Claiming that U.S. tech is as risky as Chinese tech is “a giant false equivalency,” according to Cairncross. “Personal data doesn’t get piped to the state in the United States,” he said, referencing concerns that the Beijing government has laws requiring firms to hand over data for Chinese surveillance and espionage purposes.

The attempt to quell concerns is notable even if it may not change the direction of travel in Europe. The European Commission wants to boost homegrown technology with a “tech sovereignty” package this spring.

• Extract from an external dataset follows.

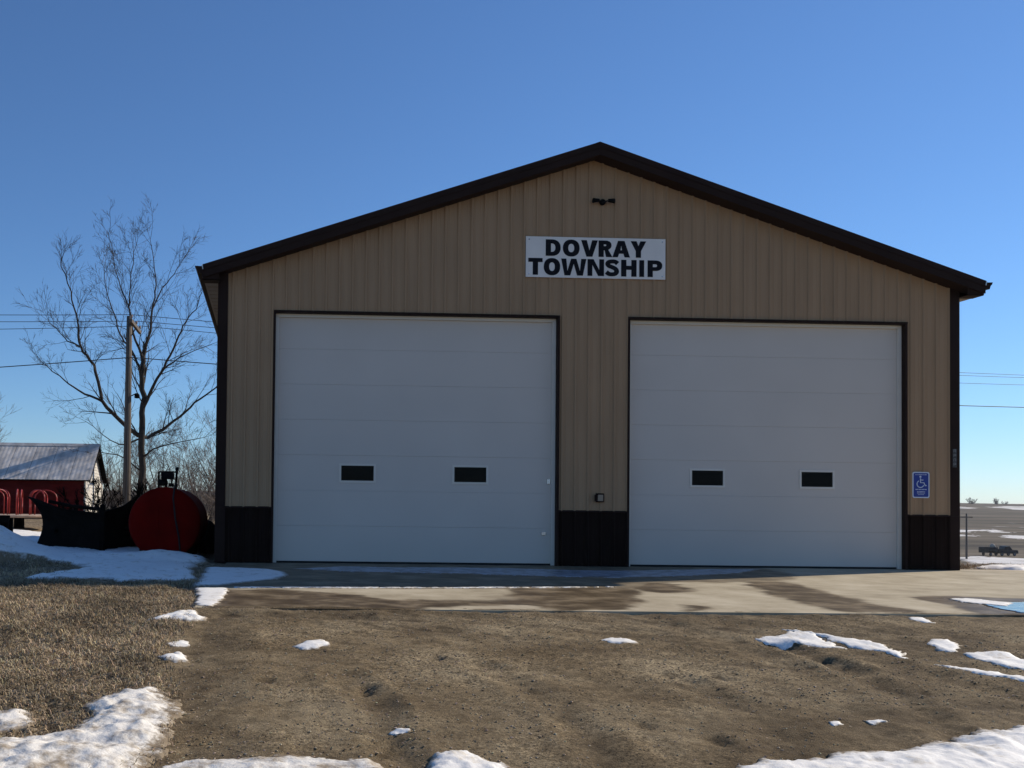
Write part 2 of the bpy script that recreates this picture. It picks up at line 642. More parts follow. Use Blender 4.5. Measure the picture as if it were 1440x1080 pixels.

It presented a cybersecurity proposal in January that, if approved, could be used to root out suppliers that pose security risks — including from America.

“We want to ensure that we don’t have risky dependencies when it comes to critical sectors,” the Commission’s Executive Vice President Henna Virkkunen told POLITICO in an interview in Munich on Friday. “We see this in AI, quantum technologies and semiconductors — we must have a certain level of capacity ourselves.”

Europe’s attempt to pivot away from U.S. dependencies, while not new, has gained support in past months as the transatlantic alliance creaked. The POLITICO Poll conducted in February showed far more people described the U.S. as an unreliable ally than a reliable one across four countries, including half the adults polled in Germany and 57 percent in Canada.

“The leadership claim of the U.S. is being challenged, perhaps already lost,” German Chancellor Friedrich Merz told the conference Friday.